En tant qu’antifascistes et antiracistes, nous ne sommes ni pour, ni contre la violence intrinsèquement. Par contre, nous soutenons l’action directe et des stratégies d’actions diversifiées. Nous sommes politiquement « radicaux » (au sens premier du terme, c’est-à-dire que nous désirons nous attaquer à la racine –radix– des problèmes), nous ne nous en cachons pas, et croyons que la violence est parfois nécessaire contre l’extrême droite et la dérive fasciste. Mais n’admettant pas l’autorité de l’État, nous sommes aussi contre la répression policière d’un État qui met par ailleurs en place des conditions socio-économiques favorables à l’émergence de l’extrêmedroite et qui protège ensuite le« droit » de celle-ci de parader dans les rues et de diffuser ses idées toxiques.

Cette position « radicale », à la fois contre l’extrême droite et contre l’État, nous inscrit d’emblée en faux contre M. Fiset, son centre, et la vision libérale moralisante qu’ils défendent. Ainsi, nous n’avons jamais entendu M. Fiset s’exprimer sur les violences et dérives policières à Québec ou à Montréal. Nous ne l’avons jamais entendu dénoncer les excès de violence physique, économique et symbolique de l’État et de son bras armé qui cultivent le terreau où germe l’extrême droite.

Le pacifisme moralisateur de personnages comme M. Fiset s’inscrit dans une forme d’hégémonie idéologique servant l’État et sa répression plutôt que de soutenir les mouvements sociaux.

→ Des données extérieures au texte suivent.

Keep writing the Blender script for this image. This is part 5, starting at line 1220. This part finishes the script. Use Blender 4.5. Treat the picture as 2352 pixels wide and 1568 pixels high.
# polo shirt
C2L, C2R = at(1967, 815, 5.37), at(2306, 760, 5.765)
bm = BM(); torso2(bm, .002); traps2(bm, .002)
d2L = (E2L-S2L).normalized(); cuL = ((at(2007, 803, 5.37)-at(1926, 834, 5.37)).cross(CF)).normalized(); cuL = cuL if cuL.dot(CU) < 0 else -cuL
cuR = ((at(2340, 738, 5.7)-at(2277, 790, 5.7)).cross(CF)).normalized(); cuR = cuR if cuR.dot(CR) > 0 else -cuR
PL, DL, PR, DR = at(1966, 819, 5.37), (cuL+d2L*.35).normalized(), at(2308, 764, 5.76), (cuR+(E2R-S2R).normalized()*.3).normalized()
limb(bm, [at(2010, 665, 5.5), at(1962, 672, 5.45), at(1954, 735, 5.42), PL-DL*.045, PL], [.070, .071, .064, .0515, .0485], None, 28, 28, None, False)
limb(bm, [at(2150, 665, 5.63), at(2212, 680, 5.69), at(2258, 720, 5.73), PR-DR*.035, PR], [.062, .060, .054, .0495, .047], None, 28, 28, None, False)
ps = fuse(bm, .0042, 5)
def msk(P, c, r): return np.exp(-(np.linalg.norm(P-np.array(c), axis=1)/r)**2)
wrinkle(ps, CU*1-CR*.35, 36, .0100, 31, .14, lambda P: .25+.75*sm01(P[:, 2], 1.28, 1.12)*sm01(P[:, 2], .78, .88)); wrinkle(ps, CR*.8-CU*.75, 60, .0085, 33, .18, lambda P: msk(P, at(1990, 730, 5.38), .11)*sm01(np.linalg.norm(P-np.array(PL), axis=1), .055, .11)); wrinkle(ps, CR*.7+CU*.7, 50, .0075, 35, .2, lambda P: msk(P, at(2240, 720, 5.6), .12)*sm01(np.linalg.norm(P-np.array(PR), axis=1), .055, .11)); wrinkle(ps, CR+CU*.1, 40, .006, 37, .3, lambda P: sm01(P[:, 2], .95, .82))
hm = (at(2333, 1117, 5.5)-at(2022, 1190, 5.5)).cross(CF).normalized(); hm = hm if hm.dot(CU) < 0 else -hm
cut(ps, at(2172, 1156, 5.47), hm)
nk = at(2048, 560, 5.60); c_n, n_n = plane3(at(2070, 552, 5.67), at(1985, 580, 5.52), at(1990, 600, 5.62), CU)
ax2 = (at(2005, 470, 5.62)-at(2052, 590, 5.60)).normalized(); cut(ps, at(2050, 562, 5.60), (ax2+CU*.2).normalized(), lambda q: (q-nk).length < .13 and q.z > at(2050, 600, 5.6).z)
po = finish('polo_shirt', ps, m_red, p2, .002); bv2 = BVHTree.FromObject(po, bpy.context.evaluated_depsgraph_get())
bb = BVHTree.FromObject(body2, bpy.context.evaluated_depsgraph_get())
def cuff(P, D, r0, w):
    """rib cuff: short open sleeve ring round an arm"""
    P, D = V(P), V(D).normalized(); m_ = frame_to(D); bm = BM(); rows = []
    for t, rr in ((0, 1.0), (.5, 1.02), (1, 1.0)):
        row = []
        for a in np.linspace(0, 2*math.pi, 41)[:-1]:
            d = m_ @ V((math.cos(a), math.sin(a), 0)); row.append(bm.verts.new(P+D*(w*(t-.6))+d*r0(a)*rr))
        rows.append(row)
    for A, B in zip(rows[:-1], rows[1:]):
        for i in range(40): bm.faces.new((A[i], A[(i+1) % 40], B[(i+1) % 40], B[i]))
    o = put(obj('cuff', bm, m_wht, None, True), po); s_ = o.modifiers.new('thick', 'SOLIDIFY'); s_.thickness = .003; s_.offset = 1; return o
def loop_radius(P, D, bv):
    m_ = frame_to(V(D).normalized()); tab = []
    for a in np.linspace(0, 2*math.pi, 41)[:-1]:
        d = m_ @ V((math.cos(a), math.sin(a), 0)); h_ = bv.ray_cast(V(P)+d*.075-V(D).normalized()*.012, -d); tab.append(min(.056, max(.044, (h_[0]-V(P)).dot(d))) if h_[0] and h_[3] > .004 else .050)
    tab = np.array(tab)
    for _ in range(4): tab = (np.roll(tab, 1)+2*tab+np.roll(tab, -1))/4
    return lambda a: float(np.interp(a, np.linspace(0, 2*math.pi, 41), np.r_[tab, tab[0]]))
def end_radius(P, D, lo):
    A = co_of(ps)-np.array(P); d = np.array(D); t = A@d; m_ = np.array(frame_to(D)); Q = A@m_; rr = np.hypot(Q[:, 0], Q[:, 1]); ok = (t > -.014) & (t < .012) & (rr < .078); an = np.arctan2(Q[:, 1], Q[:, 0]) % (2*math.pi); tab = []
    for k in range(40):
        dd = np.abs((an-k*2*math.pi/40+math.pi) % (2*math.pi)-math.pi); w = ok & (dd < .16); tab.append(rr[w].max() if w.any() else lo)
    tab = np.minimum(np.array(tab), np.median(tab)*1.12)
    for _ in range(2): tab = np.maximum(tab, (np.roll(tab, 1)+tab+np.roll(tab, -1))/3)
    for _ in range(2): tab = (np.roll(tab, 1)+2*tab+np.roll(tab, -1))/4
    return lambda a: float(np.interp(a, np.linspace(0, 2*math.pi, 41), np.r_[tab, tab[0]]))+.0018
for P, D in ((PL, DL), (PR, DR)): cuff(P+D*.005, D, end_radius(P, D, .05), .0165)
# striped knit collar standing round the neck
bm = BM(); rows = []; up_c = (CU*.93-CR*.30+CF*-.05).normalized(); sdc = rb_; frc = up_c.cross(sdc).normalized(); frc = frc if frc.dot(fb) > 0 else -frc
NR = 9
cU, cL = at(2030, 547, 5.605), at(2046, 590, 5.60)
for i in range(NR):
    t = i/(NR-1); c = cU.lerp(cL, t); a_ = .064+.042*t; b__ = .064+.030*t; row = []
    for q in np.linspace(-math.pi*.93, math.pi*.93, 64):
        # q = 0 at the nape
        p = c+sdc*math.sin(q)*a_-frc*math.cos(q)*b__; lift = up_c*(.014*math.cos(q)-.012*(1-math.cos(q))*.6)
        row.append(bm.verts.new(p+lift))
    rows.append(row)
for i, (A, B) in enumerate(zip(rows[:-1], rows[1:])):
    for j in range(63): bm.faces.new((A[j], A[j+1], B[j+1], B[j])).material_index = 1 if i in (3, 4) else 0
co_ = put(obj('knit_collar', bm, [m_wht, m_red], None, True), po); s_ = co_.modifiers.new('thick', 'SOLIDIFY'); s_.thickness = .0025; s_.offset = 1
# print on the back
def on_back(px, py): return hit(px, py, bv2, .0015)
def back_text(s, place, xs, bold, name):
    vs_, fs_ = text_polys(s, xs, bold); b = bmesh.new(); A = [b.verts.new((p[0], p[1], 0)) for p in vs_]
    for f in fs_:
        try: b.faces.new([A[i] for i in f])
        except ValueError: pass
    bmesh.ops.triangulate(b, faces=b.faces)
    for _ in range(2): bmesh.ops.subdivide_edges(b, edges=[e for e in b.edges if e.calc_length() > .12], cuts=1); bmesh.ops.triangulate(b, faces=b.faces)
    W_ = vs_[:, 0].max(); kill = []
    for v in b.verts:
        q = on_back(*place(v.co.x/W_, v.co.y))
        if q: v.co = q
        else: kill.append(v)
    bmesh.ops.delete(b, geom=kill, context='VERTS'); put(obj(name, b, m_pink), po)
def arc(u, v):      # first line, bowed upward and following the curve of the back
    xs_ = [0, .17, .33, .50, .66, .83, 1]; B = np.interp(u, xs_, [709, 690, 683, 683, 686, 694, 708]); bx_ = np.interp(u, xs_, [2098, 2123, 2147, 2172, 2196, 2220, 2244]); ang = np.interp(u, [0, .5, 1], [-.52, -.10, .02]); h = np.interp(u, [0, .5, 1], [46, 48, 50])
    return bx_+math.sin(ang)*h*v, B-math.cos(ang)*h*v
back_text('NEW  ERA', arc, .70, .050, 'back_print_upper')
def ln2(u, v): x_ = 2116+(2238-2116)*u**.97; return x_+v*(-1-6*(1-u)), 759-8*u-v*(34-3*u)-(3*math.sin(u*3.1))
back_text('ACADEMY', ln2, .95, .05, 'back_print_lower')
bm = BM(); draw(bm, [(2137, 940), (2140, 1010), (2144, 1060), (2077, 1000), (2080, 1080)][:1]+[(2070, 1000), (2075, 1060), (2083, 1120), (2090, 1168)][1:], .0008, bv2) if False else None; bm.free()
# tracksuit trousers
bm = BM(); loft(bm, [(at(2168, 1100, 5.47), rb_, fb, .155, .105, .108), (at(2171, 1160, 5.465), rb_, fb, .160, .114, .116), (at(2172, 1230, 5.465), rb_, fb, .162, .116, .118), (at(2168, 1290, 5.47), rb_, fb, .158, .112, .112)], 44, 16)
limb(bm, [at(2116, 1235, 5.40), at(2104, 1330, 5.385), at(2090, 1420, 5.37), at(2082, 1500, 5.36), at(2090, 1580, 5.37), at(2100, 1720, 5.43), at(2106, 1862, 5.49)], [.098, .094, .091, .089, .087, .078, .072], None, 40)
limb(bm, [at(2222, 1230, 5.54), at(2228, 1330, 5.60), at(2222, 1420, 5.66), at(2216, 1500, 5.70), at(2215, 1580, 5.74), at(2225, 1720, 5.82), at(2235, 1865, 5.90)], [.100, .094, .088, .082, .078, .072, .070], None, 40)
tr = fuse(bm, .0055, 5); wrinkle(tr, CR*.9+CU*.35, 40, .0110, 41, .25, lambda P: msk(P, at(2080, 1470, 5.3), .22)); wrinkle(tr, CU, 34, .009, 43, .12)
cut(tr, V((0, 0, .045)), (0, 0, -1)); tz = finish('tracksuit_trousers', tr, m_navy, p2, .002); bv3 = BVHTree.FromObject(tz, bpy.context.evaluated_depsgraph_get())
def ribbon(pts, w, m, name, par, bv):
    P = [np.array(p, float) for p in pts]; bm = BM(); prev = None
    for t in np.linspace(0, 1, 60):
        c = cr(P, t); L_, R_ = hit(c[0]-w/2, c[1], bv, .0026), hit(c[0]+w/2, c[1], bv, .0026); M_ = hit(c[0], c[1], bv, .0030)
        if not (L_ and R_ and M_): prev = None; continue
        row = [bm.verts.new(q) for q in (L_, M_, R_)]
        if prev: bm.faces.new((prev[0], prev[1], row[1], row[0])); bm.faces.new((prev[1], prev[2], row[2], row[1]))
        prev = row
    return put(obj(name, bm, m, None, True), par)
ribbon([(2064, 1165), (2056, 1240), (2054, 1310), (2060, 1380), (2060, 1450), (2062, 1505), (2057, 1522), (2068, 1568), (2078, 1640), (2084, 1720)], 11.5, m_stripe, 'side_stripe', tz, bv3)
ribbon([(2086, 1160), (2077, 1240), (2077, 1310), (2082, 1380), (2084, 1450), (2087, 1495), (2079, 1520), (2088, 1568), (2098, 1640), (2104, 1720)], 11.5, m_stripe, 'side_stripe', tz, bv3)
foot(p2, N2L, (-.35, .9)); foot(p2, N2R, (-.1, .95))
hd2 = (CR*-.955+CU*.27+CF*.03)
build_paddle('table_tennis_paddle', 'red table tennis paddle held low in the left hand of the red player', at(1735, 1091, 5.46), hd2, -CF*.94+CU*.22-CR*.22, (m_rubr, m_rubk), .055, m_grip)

Nous croyons au contraire que la montée de l’extrême droite et la répression policière contre toute forme de contestation nécessitent une résistance tout aussi forte.

Plusieurs tactiques doivent travailler de concert, dans des stratégies communes, au moment opportun. Il y aura certes des débordements qui peuvent être critiqués, ce que nous ne nous sommes pas privés de faire (y compris à Québec le 20 août 2017). Toutefois, ce n’est pas la violence en tant que telle qui doit alors être critiquée, mais son utilisation peu productive ou peu stratégique dans des circonstances données, le cas échéant.

Pour conclure, nous n’acceptons pas que monsieur Fiset s’exprime en notre nom dans les médias, ni d’ailleurs au nom de l’ensemble des antiracistes ou de la cause antiraciste. En tant que spécialiste patenté de l’extrême droite, Maxime Fiset fait pour nous figure d’imposteur. Il ne représente que lui-même et son centre, lequel n’est en fin de compte qu’un porte-voix au service de l’État libéral que nous combattons en même temps que la peste brune et l’extrême-droite.